Stored data entries:
↓↓↓
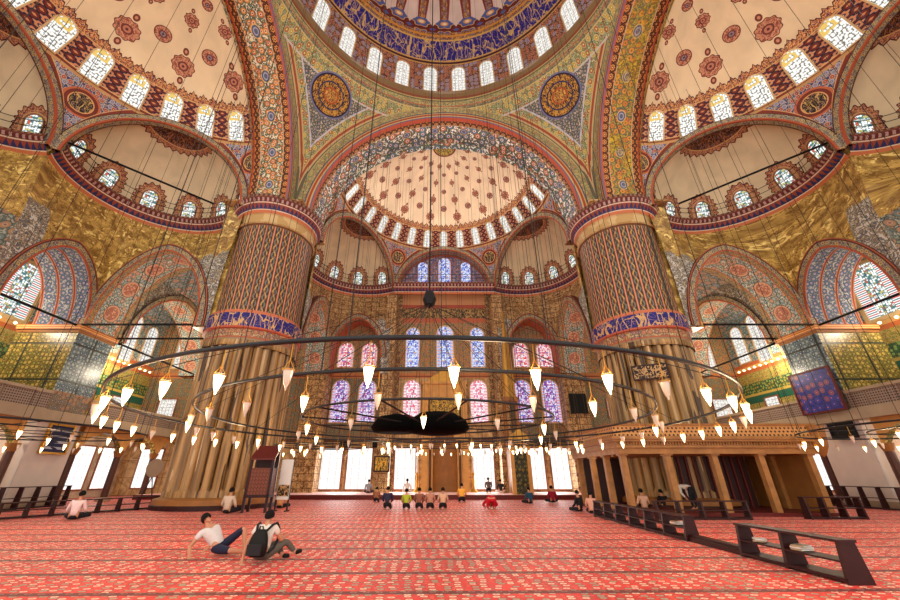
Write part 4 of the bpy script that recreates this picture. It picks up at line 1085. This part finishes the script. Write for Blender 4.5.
# ------------------------------------------------------------------ preacher's chair by the left pier
M = Mat('pierced_brown_wood', .5); x, y, z = M.pos(); a = ((x+y)/.16).fract()-.5; b = (z/.16).fract()-.5
MT['wood_lattice'] = M.out(M.layers((112,58,42), ((a.sq()+b.sq()).sqrt() < .22, (40,18,14)), ((a+b).abs() < .06, (150,92,66))))
kc = empty('preachers_chair', (-9.2,9.5,0), rad(6)); kc.scale = (.82,.82,1); tag(kc, 'tall dark wooden preacher chair with pierced panels in front of the left pier', 'chair')
for a in ((-.62,-.45),(.62,-.45),(-.62,.45),(.62,.45)):
    m = MB(); m.box(a[0]-.07,a[0]+.07,a[1]-.07,a[1]+.07,0,2.3 if a[1] < 0 else 2.9); m.build('leg', MT['wood'], kc)
m = MB(); m.box(-.55,.55,-.47,-.42,.75,1.9); m.build('front_panel', MT['wood_lattice'], kc)
for sg in (-1,1):
    m = MB(); m.box(sg*.62-.03,sg*.62+.03,-.38,.38,.75,1.9); m.build('side_panel', MT['wood_lattice'], kc)
m = MB(); m.box(-.7,.7,-.52,.52,.62,.75); m.build('seat_board', MT['wood'], kc)
m = MB(); m.box(-.55,.55,.42,.48,.75,2.8); m.build('backrest', MT['wood'], kc)
m = MB(); m.add([(x,y,z) for x in (-.7,.7) for y, z in ((-.55,2.25),(-.55,2.35),(.5,2.95),(.5,2.85))], [(0,1,2,3),(4,5,6,7),(0,1,5,4),(1,2,6,5),(2,3,7,6),(3,0,4,7)]); m.build('canopy_rail', MT['wood_red'], kc)
bd = empty('notice_stand', (-8.2,9.9,0), rad(-12)); tag(bd, 'white free-standing notice panel beside the wooden preacher chair', 'notice stand')
m = MB(); m.box(-.35,.35,-.03,.03,.5,2.3); m.build('panel', MT['white'], bd)
m = MB(); m.box(-.3,.3,-.05,-.03,.65,1.15); m.build('printed_area', MT['darkscript'], bd)
for sg in (-1,1): 
    m = MB(); m.box(sg*.33-.03,sg*.33+.03,-.2,.2,0,.06); m.box(sg*.33-.03,sg*.33+.03,-.03,.03,0,2.35); m.build('leg', MT['wood'], bd)
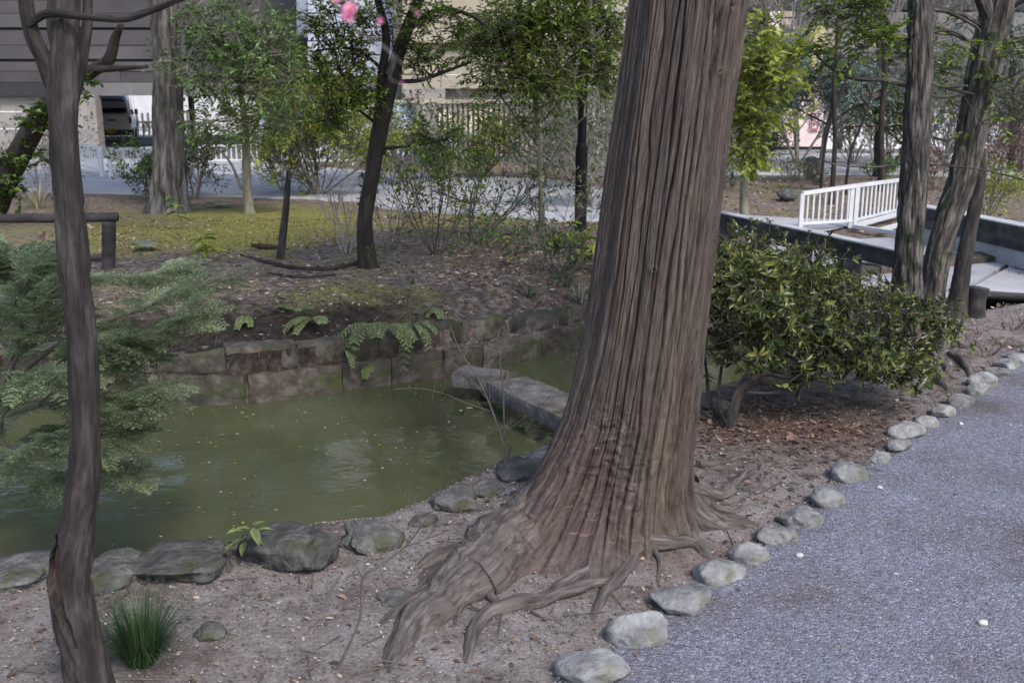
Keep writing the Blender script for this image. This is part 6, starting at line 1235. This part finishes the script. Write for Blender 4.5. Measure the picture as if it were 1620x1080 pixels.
scatter('leaf_litter', 13000, lambda r_, n_: pick(r_, n_, -5, 3, 6, 12.5, lambda x, y: (y > F_(x) + .03) * np.clip(.35 + .6 * fbm(x * 1.1, y * 1.1, 2, 3) + .5 * ss(-1.5, .2, x) - .25 * ss(-1.5, -3, x), .04, 1)), M['litter'], .033, seed=1)
scatter('leaf_litter', 3600, lambda r_, n_: pick(r_, n_, -.2, 3.6, 3.6, 8, lambda x, y: (y < N_(x) - .05) * (kerb_d(x, y) < -.04) * np.clip(1.3 * np.exp(-((x - 1.4) / .8) ** 2 - ((y - 5.0) / .6) ** 2) + .12, 0, 1)), M['litter_red'], .03, seed=2)
scatter('leaf_litter', 1100, lambda r_, n_: pick(r_, n_, -2.2, 1.2, 2.1, 4.6, lambda x, y: (y < N_(x) - .05) * (kerb_d(x, y) < 0)), M['litter'], .02, seed=3)
scatter('leaf_litter', 2500, lambda r_, n_: pick(r_, n_, 2, 9, 7, 22, lambda x, y: (y > F_(x) + .05) * (x > 2.2 + 0 * y) * ((y > 12.8) | (x > 5.6))), M['litter'], .05, seed=4)
scatter('leaf_litter', 260, lambda r_, n_: pick(r_, n_, .3, 4.4, 2.3, 6.6, lambda x, y: (kerb_d(x, y) > -.05) * np.exp(-np.maximum(kerb_d(x, y), 0) / .35)), M['litter'], .016, seed=9)
scatter('leaf_litter', 500, lambda r_, n_: pick(r_, n_, 2.3, 5.5, 5.6, 8.6, lambda x, y: (y < N_(x) - .05) * (kerb_d(x, y) < -.03)), M['litter'], .03, seed=6)
# moss cushions
rng = np.random.default_rng(12); mx_ = rng.uniform(-5, 2, 60000); my_ = rng.uniform(6.3, 12.5, 60000)
from_grid = lambda arr, x, y: arr[np.clip(np.searchsorted(gy, y), 0, len(gy) - 1), np.clip(np.searchsorted(gx, x), 0, len(gx) - 1)]
kk = rng.random(60000) < from_grid(mossf, mx_, my_) * .6; mx_, my_ = mx_[kk], my_[kk]; mz_ = th(mx_, my_); m = MB(); nn_ = len(mx_)
a_ = rng.random(nn_) * 6.28; leaves(m, np.stack([mx_, my_, mz_ - .004], 1), np.stack([np.cos(a_) * .7, np.sin(a_) * .7, np.full(nn_, .6)], 1), np.tile((0, 0, 1.), (nn_, 1)) + rng.normal(size=(nn_, 3)) * .3, rng.uniform(.012, .03, nn_), .008); M['mossleaf'] = leafmat('mossleaf', (.1, .09, .022), (.26, .23, .06), (.42, .37, .14), .8, .25, .25, .1)
tag(m.build('moss', M['mossleaf']), kind='stuff')
# gravel grains on the path
def grains(name, n_, fx, mt, size, seed):
    rng = np.random.default_rng(seed); p = fx(rng, n_); n_ = len(p); z_ = th(p[:, 0], p[:, 1]) + .005; s = size * rng.lognormal(0, .35, n_)
    oc = np.array([(1, 0, 0), (-1, 0, 0), (0, 1, 0), (0, -1, 0), (0, 0, 1), (0, 0, -1)], float); v = oc[None] * (s[:, None, None] * np.array((1, 1, .7))) * rng.uniform(.6, 1.3, (n_, 6, 1)) + rng.normal(size=(n_, 6, 3)) * s[:, None, None] * .2 + np.stack([p[:, 0], p[:, 1], z_], 1)[:, None]
    f = np.array([(0, 2, 4), (2, 1, 4), (1, 3, 4), (3, 0, 4), (2, 0, 5), (1, 2, 5), (3, 1, 5), (0, 3, 5)]); m = MB(); m.add(v, t=(np.arange(n_)[:, None, None] * 6 + f[None])); return tag(m.build(name, mt), kind='stuff')
M['grain'] = leafmat('grain', (.08, .08, .09), (.165, .167, .185), (.3, .3, .33), .7, 0.0, .1, .3); M['grain_soil'] = leafmat('grain_soil', (.07, .06, .058), (.15, .132, .128), (.36, .34, .33), .8, 0, .1, .2)
grains('gravel', 30000, lambda r_, n_: pick(r_, n_, .1, 4.4, 2.1, 6.8, lambda x, y: (kerb_d(x, y) > -.06) * np.clip(1.35 - (y - 2.1) / 5, .2, 1) * (x < .62 * y + .3)), M['grain'], .0033, 5)
grains('soil_grit', 16000, lambda r_, n_: pick(r_, n_, -2.1, 2.6, 2.1, 6, lambda x, y: (kerb_d(x, y) < 0) * (y < N_(x) - .1)), M['grain_soil'], .0035, 6)
# fallen twigs
rng = np.random.default_rng(21); p = np.vstack([pick(rng, 160, -2, 1.4, 2.1, 4.4, lambda x, y: (y < N_(x) - .1) * (kerb_d(x, y) < -.05)), pick(rng, 260, .6, 3, 4, 6.5, lambda x, y: (y < N_(x) - .1) * (kerb_d(x, y) < -.05)), pick(rng, 500, -4, 1.6, 6.2, 10, lambda x, y: (y > F_(x) + .1) * 1.)])
a_ = rng.random(len(p)) * 6.28; L = rng.uniform(.03, .2, len(p)); z_ = th(p[:, 0], p[:, 1]) + .006; A0 = np.stack([p[:, 0], p[:, 1], z_], 1); x2, y2 = p[:, 0] + np.cos(a_) * L, p[:, 1] + np.sin(a_) * L; B0 = np.stack([x2, y2, th(x2, y2) + .01], 1); okk = np.abs(B0[:, 2] - A0[:, 2]) < .05
m = MB(); blade_tris(m, A0[okk], B0[okk], rng.uniform(.0012, .004, okk.sum())); tag(m.build('fallen_twigs', M['twig']), kind='stuff')
# surface roots on the island
isr = thing('surface_root', 'long dark root snaking over the island soil before the forked tree', 'root', G(480, 420)); root([(380, 404, 5, 0), (430, 418, 9, .01), (490, 428, 10, .01), (545, 424, 12, .01), (585, 415, 14, .02)], isr, n=10, mt=M['bark_dark'], seed=2); root([(420, 432, 4, 0), (480, 440, 7, .01), (530, 436, 7, .0)], isr, n=8, mt=M['bark_dark'], seed=5)
cl = thing('dead_branch', 'small dark piece of rotten wood at the foot of the broken-off stem', 'dead wood', G(420, 395)); m = MB(); b = G(420, 395); bark_tube(m, [b + (-.14, 0, .05), b + (-.05, .02, .03), b + (.08, -.02, .03), b + (.15, .02, .02)], [.015, .03, .025, .01], 10, .01, .2, .1, 7.); m.build('wood', M['wood_raw'], cl, smooth=True)
# floating leaves
rng = np.random.default_rng(31); p = pick(rng, 300, -2.3, .8, 3.9, 7.6, lambda x, y: (y < F_(x) - .04) * (y > N_(x) + .12) * (.25 + .75 * (fbm(x * 1.4, y * 1.4, 3, 2) > .0))); n_ = len(p); a_ = rng.random(n_) * 6.28; m = MB(); L = rng.uniform(.006, .026, n_)
leaves(m, np.stack([p[:, 0], p[:, 1], np.full(n_, -.247)], 1), np.stack([np.cos(a_), np.sin(a_), np.zeros(n_)], 1), np.tile((0, 0, 1.), (n_, 1)), L, L * .55, .03, 0.); tag(m.build('floating_leaves', M['float']), kind='stuff')
for (px, py, L, lab) in [(258, 682, .05, 'pale leaf floating on the pond near the conifer tips'), (345, 689, .045, 'whitish leaf floating in the middle of the pond'), (737, 646, .05, 'pale leaf floating below the bare sapling twigs'), (843, 694, .03, 'white petal floating beside the cedar')]:
    b = P(px, py, -.246); m = MB(); leaves(m, [b], np.array([(1., .3, 0)]), np.array([(0, 0, 1.)]), [L], [L * .6], .08, 0); tag(m.build('floating_leaf', M['strap'], loc=b), lab, 'leaf', 'single leaves afloat')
↑↑↑
_SET PROBLEM_
Give the count of lines in the records that contain "Write", and no other text.

_REPLY_
2